Sérgio Cabral e o secretário de Segurança Pública disseram ainda que as obras no Complexo do Alemão, dentro do Programa de Aceleração do Crescimento (PAC) - que devem começar este ano no que policiais consideram a "fortaleza" do tráfico -, serão executadas sem problemas. Mariano, no entanto, afirmou que a presença da polícia no Alemão será para garantir a segurança dos operários, mas que não vai ficar parada se for recebida a tiros.

O coronel Marcus Jardim, que durante seu comando do 16º BPM (Olaria) foi duro e favorável ao confronto com o tráfico no Complexo do Alemão - que fica na área de policiamento do batalhão de Olaria -, foi mais político ao assumir o novo posto:

- Não é isso. Vamos ocupar o Alemão com o apoio de dados de inteligência, e o enfrentamento, se ocorrer, será pontual. Vamos responder ao tráfico, mas vamos atuar com inteligência - disse Jardim.

Em 1996, o Exército cedeu à Secretaria de Segurança do Rio 500 fuzis FAL, calibre 7,62. Já naquela época, os fuzis foram considerados ultrapassados para o combate ao tráfico por serem considerados pesados. Pior: parte das armas acabou desviada pela polícia do Rio e passou a ser apreendida com traficantes de drogas.

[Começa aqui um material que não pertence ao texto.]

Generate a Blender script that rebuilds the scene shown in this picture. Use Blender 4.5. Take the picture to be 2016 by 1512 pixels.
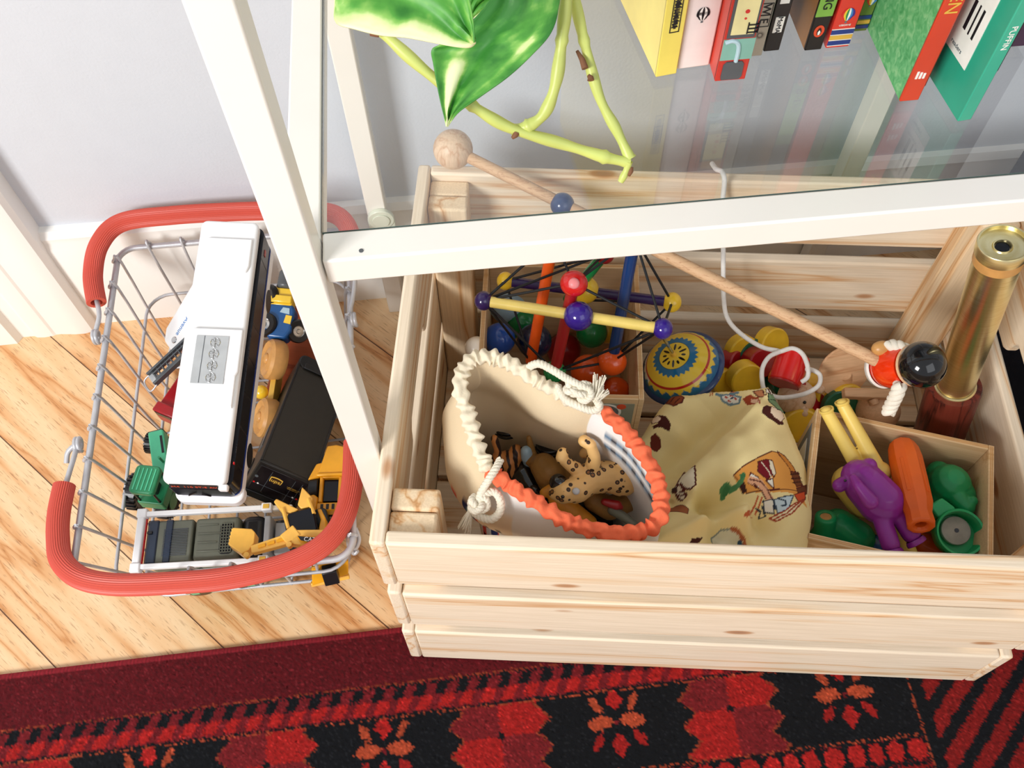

O empréstimo de fuzis à Polícia Militar foi apenas um dos quesitos de um acordo envolvendo os dois governos, que incluiu ainda o envio de tropas das Forças Armadas às ruas do Rio em 1994 e 1995, no que ficou conhecida como Operação Rio, de combate ao crime organizado. A cessão de armas à PM foi concretizada em novembro de 1996, durante uma solenidade no Comando Militar do Leste (CML), com assinaturas do general Luís Gonzaga Lessa, na época comandante da Primeira Região Militar do CML, e do então comandante da Polícia Militar, coronel Dorasil Castilho Corval. O general Abdias da Costa Ramos, que comandava o CML, presidiu a solenidade, que contou com a presença do então governador Marcello Alencar e de seu secretário de Segurança, general Nilton Cerqueira.